Say you've got a great piece of footage but the client asks you to resize it/zoom it in the frame a bit, add some film-style color timing effects to the whole thing, and then fly some motion graphics or titles in. It's tempting to do all these things in one composition the quick-and-dirty way, but when client reviews and revisions come in, you may find yourself duplicating your work quickly.

Nesting compositions together and isolating steps in your video processing is how you maintain your sanity:

  1. Create a new comp for the resizing/zooming, and name it 01 - Reframing. Resize your footage and reposition it in this comp as needed.
  2. Create another new comp and name it 02 - Color Timing and then drag in the 01 - Reframing comp. Add your color effects directly in this comp.
  3. Create another new comp named 03 - Animation and drag 02 - Color Timing into that comp. Add your title animation and motion graphics into this comp, which, thanks to this structure, reflects all the changes you made in the first two comps.

Now this all seems pretty straightforward and obvious, but how is this helping you save any time? Say you need to proof the resizing to the client—they're very finicky about the composition of the shot—but don't have time to render all the complex color shifts and animation. Just render out comp 01 – Resizing and save time for everyone involved.

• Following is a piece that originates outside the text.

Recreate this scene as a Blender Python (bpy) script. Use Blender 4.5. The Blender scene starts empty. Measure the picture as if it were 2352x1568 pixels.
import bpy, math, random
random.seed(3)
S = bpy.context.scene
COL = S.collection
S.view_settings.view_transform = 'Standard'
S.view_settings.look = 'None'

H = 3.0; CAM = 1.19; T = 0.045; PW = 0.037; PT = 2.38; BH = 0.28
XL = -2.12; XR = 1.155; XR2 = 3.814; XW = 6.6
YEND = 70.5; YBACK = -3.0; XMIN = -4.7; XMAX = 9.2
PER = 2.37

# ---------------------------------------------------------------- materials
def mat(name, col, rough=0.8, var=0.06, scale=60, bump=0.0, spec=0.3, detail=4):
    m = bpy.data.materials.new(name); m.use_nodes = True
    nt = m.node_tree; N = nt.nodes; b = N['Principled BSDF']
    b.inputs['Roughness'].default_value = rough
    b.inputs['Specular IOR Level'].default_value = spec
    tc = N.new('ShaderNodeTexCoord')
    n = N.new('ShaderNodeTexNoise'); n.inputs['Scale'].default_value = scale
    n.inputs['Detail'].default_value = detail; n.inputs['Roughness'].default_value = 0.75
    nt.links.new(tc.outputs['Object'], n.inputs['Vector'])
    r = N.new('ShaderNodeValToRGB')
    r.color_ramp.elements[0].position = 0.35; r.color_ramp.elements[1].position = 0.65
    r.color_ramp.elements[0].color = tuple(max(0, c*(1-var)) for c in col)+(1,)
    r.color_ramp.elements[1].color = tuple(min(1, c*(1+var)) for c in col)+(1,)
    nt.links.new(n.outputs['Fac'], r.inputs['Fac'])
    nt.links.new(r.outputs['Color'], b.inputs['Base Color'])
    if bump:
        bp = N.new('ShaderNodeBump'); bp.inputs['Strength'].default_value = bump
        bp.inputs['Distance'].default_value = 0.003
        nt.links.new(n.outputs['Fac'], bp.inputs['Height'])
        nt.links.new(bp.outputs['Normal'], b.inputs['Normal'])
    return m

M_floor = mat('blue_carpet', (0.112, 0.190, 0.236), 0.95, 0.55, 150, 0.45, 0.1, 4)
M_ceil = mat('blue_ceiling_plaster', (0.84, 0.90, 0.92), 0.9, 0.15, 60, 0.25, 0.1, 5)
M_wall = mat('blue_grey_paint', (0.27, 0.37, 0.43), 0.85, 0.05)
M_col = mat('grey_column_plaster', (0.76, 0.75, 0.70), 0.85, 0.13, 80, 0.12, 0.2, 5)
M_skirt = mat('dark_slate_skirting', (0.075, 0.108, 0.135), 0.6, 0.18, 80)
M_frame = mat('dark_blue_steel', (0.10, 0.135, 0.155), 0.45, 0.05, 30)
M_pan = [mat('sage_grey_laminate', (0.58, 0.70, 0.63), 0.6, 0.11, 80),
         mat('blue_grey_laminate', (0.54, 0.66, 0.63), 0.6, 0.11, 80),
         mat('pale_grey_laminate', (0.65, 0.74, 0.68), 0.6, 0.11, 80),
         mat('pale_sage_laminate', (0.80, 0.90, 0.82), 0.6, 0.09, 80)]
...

Perhaps your client loved the framing and motion graphics but wanted a slightly different color treatment. Go back to comp 02 - Color Timing, make the changes, and render it out without the extra animation on top. When you're done, just render comp 03 – Animation; After Effects will perform all those subsequent steps for you too. Your comps aren't cluttered with extraneous layers and stacks of effects to scroll through, and you can isolate any previous step in your processing quickly by just opening the right comp.

Now three quick tweaks may not seem worth the effort of nesting them, but say you're also keying out a green screen, doing primary and secondary color timing, rendering custom fades and burns, compositing some 3D rendered plates, and so on. As you get more complex with your video processing, following this nested comp methodology ensures that your projects always make sense and gives you the most flexibility for downstream changes.

I hope these little tips help in your next video project and, more importantly, inspire you to dust off that DV camera and start shooting video yourself.